My long-standing affection for Charles Dickens’ A Christmas Carol began with a well-thumbed Ladybird Classics for children. The cover featured a suitably Dionysian Spirit of Christmas Present, robe spilling open, holly entwined in his locks, exuberantly perched on a mound of culinary extravagance. A throne of Christmas puddings, fat sausages, iced cakes, turkeys, fruit and cheese, from where he smiled down benevolently at a skinny sea-green Scrooge, dressed in night clothes and bedroom slippers. I find out now that the image is a much enhanced version of the original first-edition illustration by John Leech from 1843. “Scrooge was the meanest man in the world,” began my ‘retold’, abbreviated version. “He hated everybody and everything — especially Christmas. Then one cold Christmas Eve, his life changed…”

With over 30 stage and television adaptations, almost as many films, three operas, a couple of graphic novels, half-a-dozen parodies, and too many spin-offs to mention, it’s difficult not to be familiar with the story. Scrooge is visited by the apparition of his dead partner Jacob Marley, who warns him of three spiritual visitations that night — Christmas Past, Christmas Present, and Christmas Yet to Come. He must listen to them or be similarly cursed to drag around chains far longer than Marley’s own.

As a child, I was happily unaware that Dickens wrote this slim novella propelled by a burning sense of injustice for the victims of the Industrial Revolution. He decided that the best thing he could do was write a story, not an article to call public attention to their inhuman working conditions. “Something,” as he said, “that would strike the heaviest blow in my power.” I was mostly enthralled by the festive images in the book. Prince Albert, the newly installed husband of Queen Victoria, brought from his native Germany the tannenbaum, or Christmas tree in 1841. Shortly after, Dickens with A Christmas Carol , institutionalised what one could call the recognisably modern ‘spirit of Christmas’. Stockings and wreaths, crackling fires and mistletoe, Yule logs and terrace houses softly covered in snow. His writing was so strongly associated with the December holiday season that when he passed away in 1870, a young girl is said to have asked, “Mr Dickens dead? Then will Father Christmas die too?”

My warm Assam winters were far removed from Victorian England — but it didn’t stop my sister and I from trying to faithfully recreate a white wonderland, exhausting, in the process, the household stock of cotton wool.

My next brush with the text took place in school in the form of a stage adaptation. One so generic that I cannot, for the life of me, remember the playwright. I remember little from that creative endeavour, except that our Scrooge — a tall, feisty girl named Supantha Gogoi — found the script much too extended, and threatened to leave until we came to a compromise. She’d play Scrooge of the present, while I’d take up the part of Scrooge whisked away on his adventures with the ghostly trio. How we managed to capture the audience’s wilful suspension of disbelief with these theatrical shenanigans, I’ll never know. Admittedly, it probably had more to do with amateur lighting that bathed us mostly in darkness rather than scintillating acting prowess.

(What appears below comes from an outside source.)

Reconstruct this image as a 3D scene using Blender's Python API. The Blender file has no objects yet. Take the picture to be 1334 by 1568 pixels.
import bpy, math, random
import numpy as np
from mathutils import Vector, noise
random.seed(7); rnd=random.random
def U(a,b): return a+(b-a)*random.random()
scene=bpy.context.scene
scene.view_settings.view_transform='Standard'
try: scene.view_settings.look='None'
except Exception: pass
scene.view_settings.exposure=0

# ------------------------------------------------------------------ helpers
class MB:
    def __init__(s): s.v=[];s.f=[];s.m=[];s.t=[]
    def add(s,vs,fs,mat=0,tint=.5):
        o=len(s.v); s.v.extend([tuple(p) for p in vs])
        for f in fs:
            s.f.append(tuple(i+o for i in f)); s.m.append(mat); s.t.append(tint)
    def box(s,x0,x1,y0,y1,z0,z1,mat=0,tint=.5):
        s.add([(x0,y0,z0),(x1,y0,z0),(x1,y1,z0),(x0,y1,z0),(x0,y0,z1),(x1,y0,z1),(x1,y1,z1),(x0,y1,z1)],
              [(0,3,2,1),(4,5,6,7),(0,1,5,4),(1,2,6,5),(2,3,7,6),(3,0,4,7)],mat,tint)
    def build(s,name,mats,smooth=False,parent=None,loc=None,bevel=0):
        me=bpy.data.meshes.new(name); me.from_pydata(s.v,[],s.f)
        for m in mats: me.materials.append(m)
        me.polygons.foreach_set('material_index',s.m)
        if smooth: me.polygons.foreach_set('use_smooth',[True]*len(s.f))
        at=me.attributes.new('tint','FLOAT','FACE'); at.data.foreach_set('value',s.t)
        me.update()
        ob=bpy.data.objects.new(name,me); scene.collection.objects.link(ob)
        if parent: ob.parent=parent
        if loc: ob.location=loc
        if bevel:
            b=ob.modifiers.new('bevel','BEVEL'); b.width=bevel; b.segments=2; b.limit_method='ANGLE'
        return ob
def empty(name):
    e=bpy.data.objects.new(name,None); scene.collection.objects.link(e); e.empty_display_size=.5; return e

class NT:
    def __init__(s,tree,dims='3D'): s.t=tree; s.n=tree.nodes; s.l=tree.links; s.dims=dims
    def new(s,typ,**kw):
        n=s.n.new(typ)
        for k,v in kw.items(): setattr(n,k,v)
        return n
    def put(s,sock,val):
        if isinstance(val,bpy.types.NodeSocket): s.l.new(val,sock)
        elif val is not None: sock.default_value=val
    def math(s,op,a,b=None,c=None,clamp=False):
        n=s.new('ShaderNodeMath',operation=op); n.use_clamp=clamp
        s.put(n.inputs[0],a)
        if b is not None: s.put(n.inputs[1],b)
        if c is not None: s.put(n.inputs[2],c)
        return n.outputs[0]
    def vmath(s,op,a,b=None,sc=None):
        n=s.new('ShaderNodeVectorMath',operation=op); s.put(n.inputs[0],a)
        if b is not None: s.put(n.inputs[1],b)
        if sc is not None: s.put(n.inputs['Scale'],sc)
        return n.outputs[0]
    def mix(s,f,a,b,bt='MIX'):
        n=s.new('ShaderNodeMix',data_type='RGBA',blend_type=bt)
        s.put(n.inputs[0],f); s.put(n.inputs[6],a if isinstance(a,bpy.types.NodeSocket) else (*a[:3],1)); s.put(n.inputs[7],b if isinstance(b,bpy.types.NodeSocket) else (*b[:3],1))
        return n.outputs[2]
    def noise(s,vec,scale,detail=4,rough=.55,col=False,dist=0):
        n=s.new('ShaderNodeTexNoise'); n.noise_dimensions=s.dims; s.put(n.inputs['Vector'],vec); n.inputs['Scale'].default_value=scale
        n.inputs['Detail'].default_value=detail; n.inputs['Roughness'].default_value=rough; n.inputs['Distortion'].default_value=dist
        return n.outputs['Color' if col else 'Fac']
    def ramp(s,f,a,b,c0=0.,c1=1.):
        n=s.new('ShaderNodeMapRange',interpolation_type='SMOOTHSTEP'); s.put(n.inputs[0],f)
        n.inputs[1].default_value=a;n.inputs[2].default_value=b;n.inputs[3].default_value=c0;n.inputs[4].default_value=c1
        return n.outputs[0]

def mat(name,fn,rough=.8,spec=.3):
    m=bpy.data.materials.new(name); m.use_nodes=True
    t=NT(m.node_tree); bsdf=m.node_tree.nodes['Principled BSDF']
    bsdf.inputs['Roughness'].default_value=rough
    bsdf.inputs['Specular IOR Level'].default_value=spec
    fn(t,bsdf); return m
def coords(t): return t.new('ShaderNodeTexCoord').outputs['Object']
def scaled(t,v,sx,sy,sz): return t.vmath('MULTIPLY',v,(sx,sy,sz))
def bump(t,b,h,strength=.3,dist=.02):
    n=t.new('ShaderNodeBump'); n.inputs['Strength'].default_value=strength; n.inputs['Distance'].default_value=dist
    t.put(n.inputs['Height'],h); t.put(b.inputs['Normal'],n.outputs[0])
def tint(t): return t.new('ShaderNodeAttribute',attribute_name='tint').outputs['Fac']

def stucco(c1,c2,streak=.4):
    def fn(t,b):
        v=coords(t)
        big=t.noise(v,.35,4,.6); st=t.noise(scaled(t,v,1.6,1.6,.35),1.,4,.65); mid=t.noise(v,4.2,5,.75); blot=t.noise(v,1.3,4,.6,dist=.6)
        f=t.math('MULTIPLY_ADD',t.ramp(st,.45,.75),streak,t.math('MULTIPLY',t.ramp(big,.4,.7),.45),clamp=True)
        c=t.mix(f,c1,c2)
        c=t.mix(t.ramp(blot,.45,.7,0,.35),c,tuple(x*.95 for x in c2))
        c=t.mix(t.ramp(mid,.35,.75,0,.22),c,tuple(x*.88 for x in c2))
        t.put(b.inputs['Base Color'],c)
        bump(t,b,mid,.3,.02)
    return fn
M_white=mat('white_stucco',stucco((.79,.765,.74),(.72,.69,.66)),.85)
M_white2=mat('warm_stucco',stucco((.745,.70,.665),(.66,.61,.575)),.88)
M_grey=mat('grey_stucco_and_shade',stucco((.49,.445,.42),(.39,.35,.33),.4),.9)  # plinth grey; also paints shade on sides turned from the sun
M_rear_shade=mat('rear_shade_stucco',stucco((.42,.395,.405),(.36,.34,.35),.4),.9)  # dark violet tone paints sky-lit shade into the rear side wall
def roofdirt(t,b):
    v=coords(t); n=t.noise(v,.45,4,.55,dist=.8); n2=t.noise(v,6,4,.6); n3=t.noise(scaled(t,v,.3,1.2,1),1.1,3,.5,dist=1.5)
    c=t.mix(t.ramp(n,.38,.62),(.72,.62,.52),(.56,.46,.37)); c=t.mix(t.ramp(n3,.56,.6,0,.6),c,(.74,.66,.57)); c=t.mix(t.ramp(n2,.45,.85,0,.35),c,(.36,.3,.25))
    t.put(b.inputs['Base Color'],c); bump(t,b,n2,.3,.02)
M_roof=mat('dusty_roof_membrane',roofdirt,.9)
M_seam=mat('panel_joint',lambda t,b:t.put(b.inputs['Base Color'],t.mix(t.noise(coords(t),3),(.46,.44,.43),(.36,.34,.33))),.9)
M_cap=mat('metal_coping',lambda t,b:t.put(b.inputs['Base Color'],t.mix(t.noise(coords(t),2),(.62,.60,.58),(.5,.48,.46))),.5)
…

Our most convincing character was Jacob Marley, played by the lovable Animikha Dutt, who expertly rattled the dog chains we’d wreathed around her at all the right cues. For ghostly luminescence, we’d dressed her in a white salwar, and dusted so much powder in her hair that, for a week, a little cloud emanated from her head when she sneezed.

All these years later, I have finally read A Christmas Carol .

The edition I own is nowhere as charming as the first, with its exquisite hand-painted illustrations (if you’re so inclined, it’s available online from Sumner & Stillman for a measly $39,500). But I found this one in a second-hand shop in Rochester, Kent, one of Dickens’ favourite towns (descriptions of it litter Pickwick Papers and Great Expectations ), and it bears the school stamp of having been presented, in 1908, to a certain Master William Smith for Diligence and Good Behaviour.

It isn’t, I’m surprised to find, a children’s book at all. The first line echoes grim and cold, “Marley was dead: to begin with.” And the ‘staves’ (or song stanzas, in keeping with the title) are peppered with discomforting descriptions. A woman dying in the gutter with the ghosts of rich businessmen dancing around her, the two ghoulish children, Ignorance and Want, that the Spirit of Christmas Present pulls out from beneath his robe, the silent, hooded Spirit of the Future who shows Scrooge his unloved grave. It is a small work of glowing genius. Deeply scathing and angry, funny and skittish, epic and intimate. Even now, acting as an appraisal of all our deeds and misdeeds. It gently demands a re-read at every year’s end. So we can enter the new one with its closing line: God bless us, everyone.